The company blamed the warmer than average weather, increased competition in the industrial gas market, and recession. Cedric Brown, chief executive, said that profits this year were likely to be lower than the pounds 1.7bn pre-tax result in 1991 unless the winter was exceptionally cold.

The impact of weather on profit in the second quarter was pounds 120m and pounds 200m in the first half.

Mr Brown said Britain was experiencing a 'one in fifty' warm summer, according to statisticians.

In the first half pre-tax profit was pounds 915m compared with pounds 1.3bn in the same period last year, while turnover fell from pounds 5.87bn to pounds 5.51bn. The board declared an interim dividend of 6.4p, which was in line with expectations. The accounting year-end recently changed from March to December, and no interim dividend was declared last year. The notional dividend for the 12 months to 31 December 1991 was 13.4p.

Mr Brown, who took over as chief executive only a few weeks ago, said he recognised that British Gas was viewed by many as bureaucratic, slow to change and against competition. He said culture and attitudes in British Gas would have to change as the market changed. 'We will endeavour to be open, frank and honest,' he said.

Mr Brown added that British Gas faced considerable uncertainty in coming months while the Monopolies and Mergers Commission examined the gas industry, but that the outcome for the group should be increased confidence and ability to invest for the future. He complained that regulation had in the past been piecemeal and that a sweeping MMC reference would put an end to that.

British Gas, whose entire business was referred to the MMC last month, also said that competitors now took about 15 per cent of the industrial gas contract market.

The group said these rivals, which include North Sea oil producers, were focusing on the premium end of the industrial market rather than customers who paid lower prices but might have supplies interrupted when demand peaked. This meant that the impact on British Gas was greater than first appeared.

The decision by British Gas to cut domestic prices in a recession was welcomed by the Gas Consumers' Council and by Ofgas.
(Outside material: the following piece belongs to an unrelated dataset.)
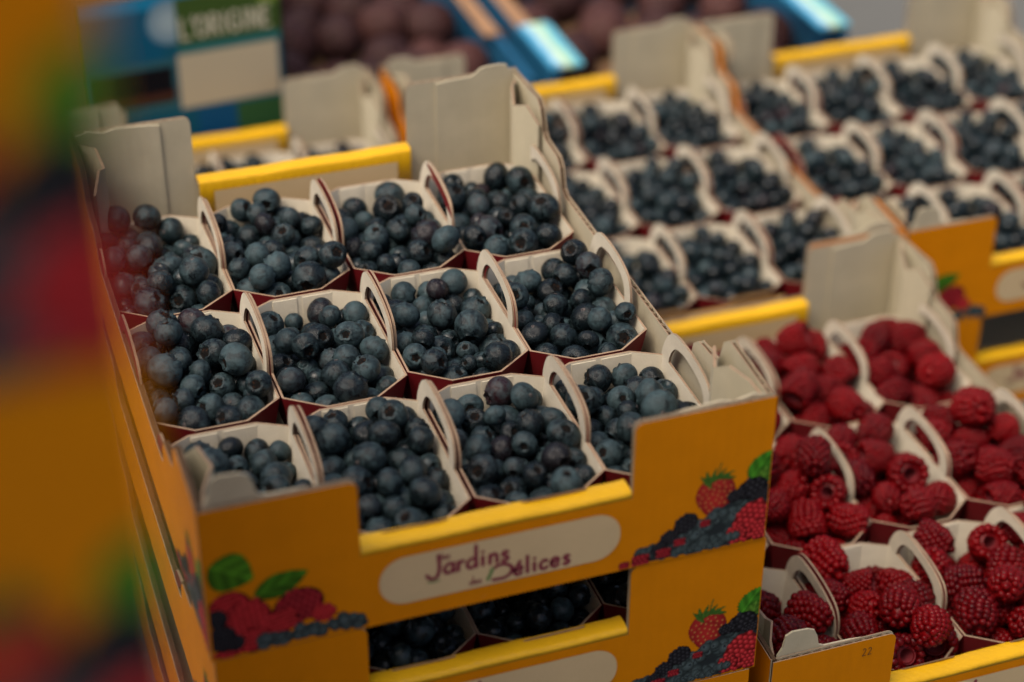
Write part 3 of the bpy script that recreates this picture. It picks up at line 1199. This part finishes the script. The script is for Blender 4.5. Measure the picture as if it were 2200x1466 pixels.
def rasp_mesh(seed, sub):
    """unit raspberry: about one long, hollow end at -z; drupelets on a rounded cone round a core"""
    r = random.Random(seed)
    sv, sf = ico(sub)
    V, F, I = [], [], []
    base = 0
    rows = 9
    Rb = .80 + r.uniform(-.06, .06)
    Ln = 1.15 + r.uniform(-.08, .14)
    for q in range(rows):
        t = q / (rows - 1)
        z = -.62 * Ln + t * 1.42 * Ln
        rr_ = Rb * math.sqrt(max(0.0, 1 - max(0, t - .12) ** 2.3 / .80)) if t < .98 else 0.0
        if q == 0: rr_ *= .90
        n_ = max(1, int(round(2 * math.pi * rr_ / .345)))
        for k in range(n_):
            a = 2 * math.pi * (k + .5 * (q % 2)) / n_ + r.uniform(-.05, .05)
            s = .215 * (1 + r.uniform(-.10, .10)) * (1.0 if t < .8 else .9)
            c = np.array([rr_ * math.cos(a), rr_ * math.sin(a), z + r.uniform(-.02, .02)])
            V.append(sv * np.array([s, s, s * .88]) + c)
            F += [tuple(base + x for x in f) for f in sf]
            I += [0] * len(sf)
            base += len(sv)
    # inner core surface and the cavity
    seg = 14
    prof_ = [(.42 * Rb, -.60 * Ln), (.92 * Rb, -.56 * Ln), (.98 * Rb, -.2 * Ln), (.80 * Rb, .3 * Ln), (.45 * Rb, .62 * Ln), (0.02, .75 * Ln)]
    cav = [(.52 * Rb, -.66 * Ln), (.42 * Rb, -.45 * Ln), (.36 * Rb, -.1 * Ln), (.02, .28 * Ln)]
    for pr, mi_, rev in ((prof_, 0, False), (cav, 1, False)):
        vs = [np.array([x * math.cos(2 * math.pi * k / seg), x * math.sin(2 * math.pi * k / seg), z]) for x, z in pr for k in range(seg)]
        V.append(np.array(vs))
        for q in range(len(pr) - 1):
            for k in range(seg):
                k2 = (k + 1) % seg
                F.append((base + q * seg + k, base + q * seg + k2, base + (q + 1) * seg + k2, base + (q + 1) * seg + k))
                I.append(mi_)
        base += len(vs)
    return np.concatenate(V), F, I


RV = []
for s in range(6):
    vs, fs, ii = rasp_mesh(s, 2)
    nmain = len(fs)
    keep = [k for k in range(nmain) if ii[k] == 0]
    cavf = [fs[k] for k in range(nmain) if ii[k] == 1]
    used = sorted({x for f in cavf for x in f})
    mp = {x: k for k, x in enumerate(used)}
    me = mesh("raspberry", vs[:used[0]].tolist(), [fs[k] for k in keep], [M_RASP], smooth=True)
    ce = mesh("hollow", vs[used].tolist(), [tuple(mp[x] for x in f) for f in cavf], [M_RHOL], smooth=True)
    RV.append((me, ce))
ar = visible_area(rasps)
order = np.argsort(-ar)
nshow = int((ar > 250).sum())
single = set(order[:min(300, nshow)].tolist())
things, mass, mf, at_ = [], [], [], []
RLOW = [rasp_mesh(50 + s, 1)[:2] for s in range(2)]
for k, b in enumerate(rasps):
    d = Vector((rb.gauss(0, 1), rb.gauss(0, 1), rb.gauss(0, .55))).normalized()
    d = (d + (CAM_POS - b['p']).normalized() * .55).normalized()
    if rb.random() < .07:
        d = -(CAM_POS - b['p']).normalized() + Vector((rb.gauss(0, .3), rb.gauss(0, .3), rb.gauss(0, .3)))   # hollow towards the viewer
        d.normalize()
    q = d.to_track_quat('Z', 'Y') @ Quaternion((0, 0, 1), rb.uniform(0, 6.28))
    ripe = min(1, max(0, rb.gauss(.57, .33)))
    if k not in single:
        mass.append(b)
        vs, fs = RLOW[k % 2]
        mf.append((vs, fs, q, b['r'] * .98))
        at_.append((ripe, 0))
        continue
    f = -d.dot((CAM_POS - b['p']).normalized())
    size = "large" if b['r'] > .0127 else "small" if b['r'] < .0117 else "medium"
    tone = "bright red" if ripe < .33 else "dark" if ripe > .68 else "red"
    hol = "hollow facing" if f > .72 else "lying sideways" if f > -.55 else "tip facing"
    b.update(q=q, ripe=ripe, var=rb.randrange(6), label="%s %s raspberry, %s, %s in %s row's %s punnet" % (size, tone, hol, zone(b['l']), ROWN[b['j']], COLN[b['i']]))
    things.append(b)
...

But the watchdog said it would continue to look at movements in inflation and other factors affecting the formula to see if further reductions in bills could be achieved.

John Dorkin, deputy director-general of Ofgas, said: 'We have only just received the relevant figures from British Gas and have yet to satisfy ourselves that customers are getting all they are entitled to.'

Relations between Ofgas and British Gas have been increasingly strained over recent months, with Ofgas seen as the consumers' champion.